From: Alan Mackenzie
Subject: Re: Loading files at startup (desktop) and revert-buffer leave buffers **.
Date: Mon, 25 Nov 2002 22:45:57 +0000
User-agent: tin/1.4.5-20010409 ("One More Nightmare") (UNIX) (Linux/2.0.35 (i686))

Kevin Rodgers <kevinr@ihs.com> wrote on Mon, 25 Nov 2002 10:02:46 -0700:

> Changing Text Properties
> ------------------------

>     The primitives for changing properties apply to a specified range of
> text.  The function `set-text-properties' (see end of section) sets the
> entire property list of the text in that range; more often, it is
> useful to add, change, or delete just certain properties specified by
> name.

>     Since text properties are considered part of the buffer's
> contents,....

This rather begs the question I was asking.  _Why_ should text properties
be considered part of the buffer's contents?  This isn't a rhetorical
question.  The way it is at the moment has sent at least one elisp
programmer (me) into a 4-month long confusion.  In the end, I had to
enclose t-p changes inside a macro which restores the buffer-modified
flag at the end.  font-lock, and its various ancillary modes, does the
same.  This is a big hassle.

Eli has pointed out a mode (enriched-mode), where t-p changes _are_
reflected in the eventual file contents, but I suspect this is a rare
thing in elisp code.

> .... and can affect how the buffer looks on the screen, any change in
> the text properties is considered a buffer modification.  Buffer text
> property changes are undoable (*note Undo::.).

Handy thing, that undo!

It seems to me that one should only be prompted to save a buffer to a
file (e.g. on C-x C-s, or C-x k) when one has changed the substance of
that buffer, not merely the way it has been displayed.  What is the
rationale behind prompting a user to save a "changed" file, merely
because he has changed its display within emacs to yellow letters, for
example?  The same goes for the two stars displayed on the mode-line.

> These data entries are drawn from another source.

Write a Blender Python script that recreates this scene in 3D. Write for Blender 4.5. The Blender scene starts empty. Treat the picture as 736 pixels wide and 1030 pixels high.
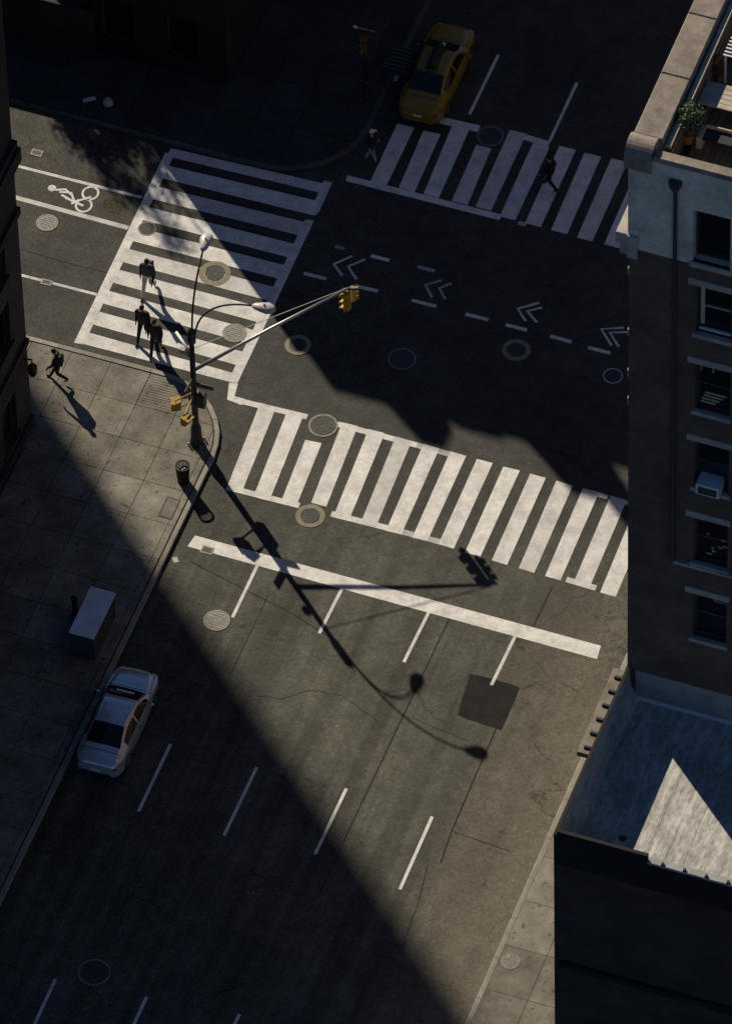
import bpy, bmesh, math, random
from mathutils import Vector, Matrix
random.seed(7)
R = math.radians
S = bpy.context.scene
COL = S.collection

# ------------------------------------------------------------------ camera
CAM = Vector((77.57244721, -200.37261008, 262.57975642))
RIGHT = Vector((0.94046631, 0.33936261, -0.01887161))
DOWN = Vector((0.25149422, -0.73215972, -0.63300301))
FWD = Vector((-0.22863458, 0.59057190, -0.77391928))
FPX = 9500.0                                   # focal length in pixels of a 736 x 1030 frame
cd = bpy.data.cameras.new('camera'); cam = bpy.data.objects.new('camera', cd); COL.objects.link(cam)
UP = -DOWN; BK = -FWD
m4 = Matrix(((RIGHT.x, UP.x, BK.x, CAM.x), (RIGHT.y, UP.y, BK.y, CAM.y), (RIGHT.z, UP.z, BK.z, CAM.z), (0, 0, 0, 1)))
cam.matrix_world = m4
cd.sensor_fit = 'VERTICAL'; cd.sensor_height = 24.0; cd.lens = 24.0 * FPX / 1030.0
cd.clip_start = 1.0; cd.clip_end = 6000.0
S.camera = cam

# ------------------------------------------------------------------ sky, sun, exposure
AZ, EL = R(-41.7), R(28.7)                     # direction the shadows fall, height of the sun
w = bpy.data.worlds.new('World'); S.world = w; w.use_nodes = True
nt = w.node_tree; nt.nodes.clear()
sky = nt.nodes.new('ShaderNodeTexSky'); sky.sky_type = 'NISHITA'; sky.sun_disc = False
sky.sun_elevation = EL; sky.sun_rotation = R(-48.3); sky.air_density = 0.85; sky.dust_density = 0.0; sky.ozone_density = 8.0
bg = nt.nodes.new('ShaderNodeBackground'); bg.inputs['Strength'].default_value = 0.05
wo = nt.nodes.new('ShaderNodeOutputWorld')
nt.links.new(sky.outputs[0], bg.inputs[0]); nt.links.new(bg.outputs[0], wo.inputs[0])
sl = bpy.data.lights.new('sun', 'SUN'); sl.energy = 5.0; sl.angle = R(0.45); sl.color = (1.0, 0.905, 0.735)
so = bpy.data.objects.new('sun', sl); COL.objects.link(so)
so.location = (-60, 60, 120)
so.rotation_euler = Vector((math.cos(AZ) * math.cos(EL), math.sin(AZ) * math.cos(EL), -math.sin(EL))).to_track_quat('-Z', 'Y').to_euler()
S.view_settings.view_transform = 'Standard'; S.view_settings.look = 'None'
S.view_settings.exposure = 0.0; S.view_settings.gamma = 1.0; S.view_settings.use_curve_mapping = False
S.cycles.max_bounces = 5; S.cycles.diffuse_bounces = 2; S.cycles.glossy_bounces = 3


def G(x, y, z=0.0):
    """the point of the level z that is seen at photograph position x, y"""
    d = RIGHT * ((x - 368) / FPX) + DOWN * ((y - 515) / FPX) + FWD
    return CAM + d * ((z - CAM.z) / d.z)


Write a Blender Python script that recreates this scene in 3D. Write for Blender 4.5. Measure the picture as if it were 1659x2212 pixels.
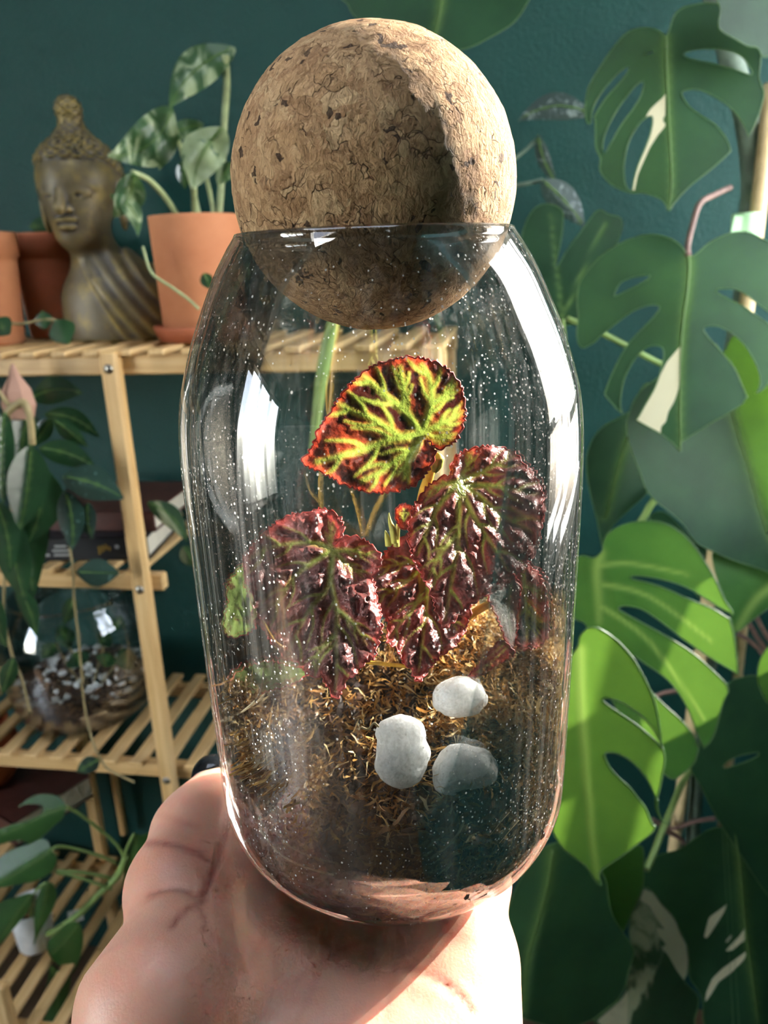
import bpy, bmesh, math, random
import numpy as np
from mathutils import Vector, Matrix
from mathutils.geometry import delaunay_2d_cdt

random.seed(7); rng = np.random.default_rng(7)
SC = bpy.context.scene
for o in list(bpy.data.objects): bpy.data.objects.remove(o)
COL = SC.collection

# ------------------------------------------------------------------ camera
FPX = 1663.0; CX, CY = 829.5, 1106.0
PITCH, ROLL = math.radians(17.7), math.radians(2.0)
CAM = np.array([0.0, 0.0, 1.40])
_R = np.array([1.0, 0, 0]); _U = np.array([0, math.sin(PITCH), math.cos(PITCH)]); FW = np.array([0, math.cos(PITCH), -math.sin(PITCH)])
RT = _R*math.cos(ROLL) - _U*math.sin(ROLL); UP = _U*math.cos(ROLL) + _R*math.sin(ROLL)
cd = bpy.data.cameras.new('camera'); cam = bpy.data.objects.new('camera', cd); COL.objects.link(cam)
cd.sensor_fit = 'VERTICAL'; cd.sensor_height = 36.0; cd.lens = FPX/2212*36.0
cd.clip_start = 0.01
cam.matrix_world = Matrix(((RT[0], UP[0], -FW[0], CAM[0]), (RT[1], UP[1], -FW[1], CAM[1]), (RT[2], UP[2], -FW[2], CAM[2]), (0, 0, 0, 1)))
cd.dof.use_dof = True; cd.dof.focus_distance = 0.185; cd.dof.aperture_fstop = 22.0
SC.camera = cam

# ------------------------------------------------------------------ light
SUN = np.array([0.79, 0.44, 0.42]); SUN /= np.linalg.norm(SUN)
world = bpy.data.worlds.new('sky'); SC.world = world; world.use_nodes = True
wn = world.node_tree; wn.nodes.clear()
sky = wn.nodes.new('ShaderNodeTexSky'); sky.sky_type = 'NISHITA'; sky.sun_disc = False
sky.sun_elevation = math.asin(SUN[2]); sky.sun_rotation = math.atan2(SUN[0], SUN[1])
sky.air_density = 1.0; sky.dust_density = 0.8
bg = wn.nodes.new('ShaderNodeBackground'); bg.inputs['Strength'].default_value = 2.0
wo = wn.nodes.new('ShaderNodeOutputWorld')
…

Maybe there should be two distinct change flags.  A "user" change flag
when essential changes are made to the buffer, and an "internal" change
flag, to be used for buffer changes which can have no effect outside of
emacs. 

-- 
Alan Mackenzie (Munich, Germany)
Email: aacm@muuc.dee; to decode, wherever there is a repeated letter
(like "aa"), remove half of them (leaving, say, "a").